Keempat, Saksi atau ahli yang tidak memberi keterangan atau memberi keterangan palsu. Jenis tindak pidana tersebut tertuang dalam pasal 22 UU No. 20 Tahun 2001, Tentang Revisi Atas UU No. 31 Tahun 1999, Tentang Pemberantasan Tindak Pidana Korupsi yang dikaitkan dengan pasal 35 UU No. 20 Tahun 2001, Tentang Revisi Atas UU No. 31 Tahun 1999, Tentang Pemberantasan Tindak Pidana Korupsi. Definisinya hampir mirip dengan jenis tindak pidana sebelumnya, namun lebih berkaitan dengan kesaksian atau saksi ahli. Kelima,Orang yang memegang rahasia jabatan tidak memberikan keterangan atau memberi keterangan palsu. Jenis tindak pidana tersebut tertuang dalam pasal 22 UU No. 20 Tahun 2001, Tentang Revisi Atas UU No. 31 Tahun 1999, Tentang Pemberantasan Tindak Pidana Korupsi yang dikaitkan dengan pasal 36 UU No. 20 Tahun 2001, Tentang Revisi Atas UU No. 31 Tahun 1999, Tentang Pemberantasan Tindak Pidana Korupsi.

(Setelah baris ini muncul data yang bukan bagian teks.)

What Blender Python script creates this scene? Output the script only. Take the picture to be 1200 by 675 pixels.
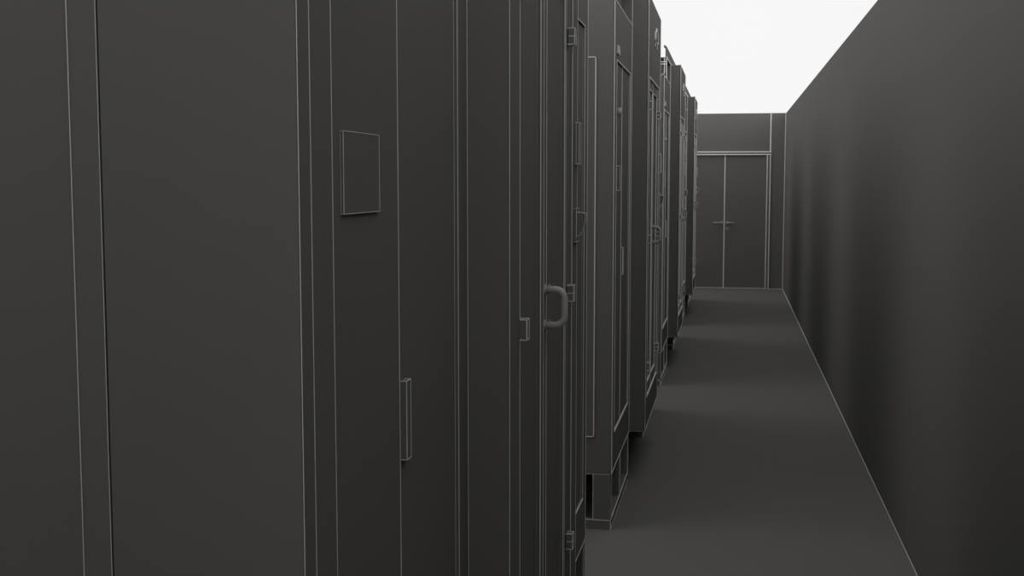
import bpy, math, random
from mathutils import Vector
S = bpy.context.scene
COL = S.collection
for o in list(bpy.data.objects): bpy.data.objects.remove(o)

# ---------------- camera, sky, exposure ----------------
EYE = 1.7375
cd = bpy.data.cameras.new('camera'); cam = bpy.data.objects.new('camera', cd); COL.objects.link(cam)
cd.sensor_fit = 'HORIZONTAL'; cd.sensor_width = 36.0; cd.lens = 36.0 * 1409.34 / 1200.0
cd.clip_start = 0.05; cd.clip_end = 200
cam.location = (0, 0, EYE)
cam.rotation_euler = (math.radians(90 - 5.114), 0, math.radians(10.30))
S.camera = cam

w = bpy.data.worlds.new('world'); S.world = w; w.use_nodes = True
bg = w.node_tree.nodes['Background']
bg.inputs[1].default_value = 1.0
# bright overcast sky whose brightness varies smoothly with compass direction and height
nt = w.node_tree; tc = nt.nodes.new('ShaderNodeTexCoord'); sp = nt.nodes.new('ShaderNodeSeparateXYZ')
nt.links.new(tc.outputs['Generated'], sp.inputs[0])
def M(op, a, b):
    n = nt.nodes.new('ShaderNodeMath'); n.operation = op
    for i, q in enumerate((a, b)):
        if isinstance(q, (int, float)): n.inputs[i].default_value = q
        else: nt.links.new(q, n.inputs[i])
    return n.outputs[0]
def hat(z, a, b, c):
    up = M('DIVIDE', M('SUBTRACT', z, a), b - a) if a is not None else 9.0
    dn = M('DIVIDE', M('SUBTRACT', c, z), c - b) if c is not None else 9.0
    return M('MAXIMUM', M('MINIMUM', M('MINIMUM', up, dn), 1.0), 0.0)
sx, sy, sz = sp.outputs
hor = M('ADD', M('ADD', M('MULTIPLY', sx, sx), M('MULTIPLY', sy, sy)), 1e-6)
def side(c, sgn): return M('DIVIDE', M('POWER', M('MAXIMUM', M('MULTIPLY', c, sgn), 0.0), 2.0), hor)
az = {'-X': side(sx, -1.0), '+X': side(sx, 1.0), '-Y': side(sy, -1.0), '+Y': side(sy, 1.0)}
az['+X4'] = M('MULTIPLY', az['+X'], az['+X'])      # narrower lobe
el = {'L': hat(sz, None, .15, .6), 'M': hat(sz, .15, .6, .95), 'Z': hat(sz, .6, .95, None)}
SKY = {'L-X': .1, 'L+X4': 1.6, 'L-Y': 2.8, 'L+Y': .936, 'M-X': 2.2, 'M+X': .75, 'M-Y': .35, 'M+Y': .05, 'Z': .93}
tot = None
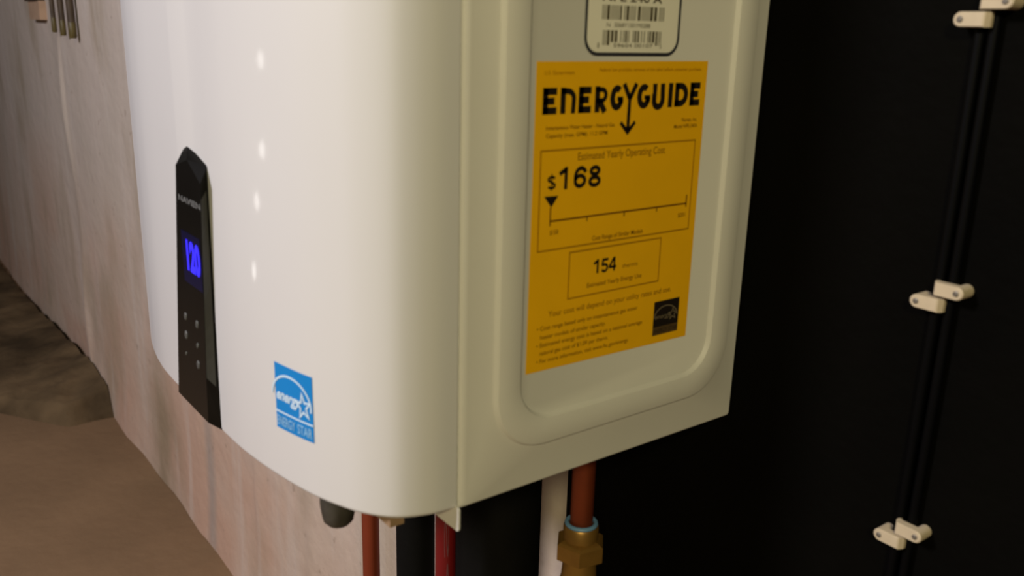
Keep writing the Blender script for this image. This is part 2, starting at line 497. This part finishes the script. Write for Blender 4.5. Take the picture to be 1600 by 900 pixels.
for (x, z, k) in ((-.2104, .0720, 1), (-.1868, .0728, 1), (-.2123, .0583, 1.1), (-.1888, .0576, .7), (-.1906, .0435, 1.1), (-.2150, .0440, .5)):
    bm_ = MB(); n = 12; a = .0024*k; b = .0030*k
    bm_.loops([[(x + a*math.cos(t*2*math.pi/n), -.3149, z + b*math.sin(t*2*math.pi/n)) for t in range(n)],
               [(x + a*.8*math.cos(t*2*math.pi/n), -.3156, z + b*.8*math.sin(t*2*math.pi/n)) for t in range(n)]])
    bm_.build('button', M['icon'], panel)

# ---- blue energy sticker, following the bow of the cover
def cover_y(x):
    for (xa, ya), (xb, yb) in zip(plan, plan[1:]):
        if xb <= x <= xa: return ya + (yb - ya)*(xa - x)/(xa - xb)
    return -.3085
def stick(lift):
    def fn(a, b):                   # a, b in 0..1 over the sticker
        x = -.0905 + .0345*a
        y = cover_y(x); dx = .001
        s = (cover_y(x+dx) - cover_y(x-dx))/(2*dx)
        nn = Vector((s, -1, 0)).normalized()
        zl = (.0345 + .0410*b, .0352 + .0400*b)
        return (x + nn.x*lift, y + nn.y*lift, zl[0] + (zl[1]-zl[0])*a)
    return fn
g = Flat(); g.quad(0, 0, 1, 1, 12); st = g.build('energy_sticker', M['blue'], heater, stick(.00035))
st['label'] = 'blue square sticker with a white arc and star'
g = Flat()
g.stroke(arc(.44, .50, .52, .36, 178, -8, 24), .034)
g.stroke([(i/12, .268) for i in range(13)], .028)
g.text('energy', .04, .72, .46, .16, bold=.03, shear=.4)
star = []
for k in range(10):
    rr = .19 if k % 2 == 0 else .078
    t = R(90 + 36*k + 8)
    star.append((.77 + rr*.95*math.cos(t), .50 + rr*1.0*math.sin(t)))
g.stroke(star, .036, True)
g.build('lettering', M['sticker_white'], st, stick(.0006))
g = Flat(); g.text('ENERGY', .03, .54, .06, .14, bold=.02); g.text('STAR', .60, .97, .06, .14, bold=.02)
g.build('lettering', M['pale_blue'], st, stick(.0006))

# ---- yellow energy guide label on the side panel (a = depth along the side, b = height)
def sx(k): return lambda a, b: (.00012*k, a, b)
g = Flat(); g.poly([(-.1890, .0724), (-.0552, .0710), (-.0552, .2473), (-.1880, .2470)])
lab = g.build('energy_label', M['yellow'], heater, sx(2))
lab['label'] = 'yellow paper energy guide label'
ink = Flat(); LW = .0037
yb, yt = .2194, .2333
def sk(pts, wd=LW): ink.stroke(pts, wd)
def flush():
    if ink.v: ink.build('letter', M['label_ink'], lab, sx(4)); ink.v = []; ink.f = []
def letterE(a0, a1, b0, b1):
    h = LW/2; m_ = (b0+b1)/2
    sk([(a0+h, b0), (a0+h, b1)]); sk([(a0, b0+h), (a1, b0+h)]); sk([(a0, b1-h), (a1, b1-h)]); sk([(a0, m_), (a1-.0016, m_)])
letterE(-.1833, -.1735, yb, yt)
flush()
h = LW/2
sk([(-.1710+h, yb), (-.1710+h, yt)]); sk([(-.1710, yt-h)] + [(-.1665, yt-h)] + arc(-.1660, yt-h-.0040, .0045, .0040, 90, 0, 6) + [(-.1600-h, yb)], .0031)
flush()
letterE(-.1582, -.1489, yb, yt+.0003)
flush()
sk([(-.1462+h, yb), (-.1462+h, yt+.0004)])
sk([(-.1462, yt+.0004-h), (-.1410, yt+.0004-h)] + arc(-.1408, yt+.0004-h-.0030, .0028, .0030, 90, -90, 8) + [(-.1450, yt+.0004-h-.0060)], .0026)
sk([(-.1425, yb+.0062), (-.1383, yb)])
flush()
def letterG(a0, a1, b0, b1):
    cx = (a0+a1)/2 + .0003; cy = (b0+b1)/2
    pts = arc(cx, cy, (a1-a0)/2 - h, (b1-b0)/2 - h, 52, 352, 20)
    sk(pts); sk([(a1-h, cy-.0034), (a1-h, cy-.0002)]); sk([(cx+.0004, cy-.0006), (a1, cy-.0006)], .0024)
letterG(-.1350, -.1246, yb+.0006, yt+.0008)
flush()
# the Y whose stem runs down into an arrow
sk([(-.1243, .2348), (-.1196, .2266)], .0030); sk([(-.1145, .2348), (-.1192, .2266)], .0030)
sk([(-.1194, .2275), (-.1197, .2085)], .0026)
ink.poly([(-.1197, .2056), (-.1262, .2122), (-.1250, .2140), (-.1197, .2092)]); ink.poly([(-.1197, .2056), (-.1197, .2092), (-.1146, .2140), (-.1134, .2122)])
flush()
letterG(-.1140, -.1030, yb+.0010, yt+.0012)
flush()
sk([(-.1013+h, yt+.0012), (-.1013+h, yb+.0055)] + arc(-.0963, yb+.0060, .0036, .0043, 180, 360, 10) + [(-.0912-h, yt+.0012)])
flush()
sk([(-.0862, yb+.0012), (-.0862, yt+.0014)])
flush()
sk([(-.0825+h, yb+.0014), (-.0825+h, yt+.0014)])
sk([(-.0825, yt+.0014-h), (-.0776, yt+.0014-h)] + arc(-.0776, (yb+yt)/2+.0014, .0048, (yt-yb)/2-h, 90, -90, 12)[1:] + [(-.0825, yb+.0014+h)])
flush()
letterE(-.0694, -.0605, yb+.0016, yt+.0015)
flush()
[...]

Definisinya hampir mirip dengan jenis tindak pidana sebelumnya, namun lebih berkaitan dengan orang yang karena pekerjaan, harkat, martabat, atau jabatannya yang diwajibkan menyimpan rahasia. Hal ini dikecualikan bagi petugas agama yang menurut keyakinannya harus menyimpan rahasia.
Kenam,Saksi yang membuka identitas pelapor. Jenis tindak pidana tersebut tertuang dalam pasal 24 UU No. 20 Tahun 2001, Tentang Revisi Atas UU No. 31 Tahun 1999, Tentang Pemberantasan Tindak Pidana Korupsi yang dikaitkan dengan pasal UU No. 20 Tahun 2001, Tentang Revisi Atas UU No. 31 Tahun 1999, Tentang Pemberantasan Tindak Pidana Korupsi. Definisinya adalah saksi yang dalam penyidikan dan pemeriksaan di sidang pengadilan menyebut nama atau alamat pelapor, atau hal-hal lain yang memberikan kemungkinan dapat diketahuinya identitas pelapor.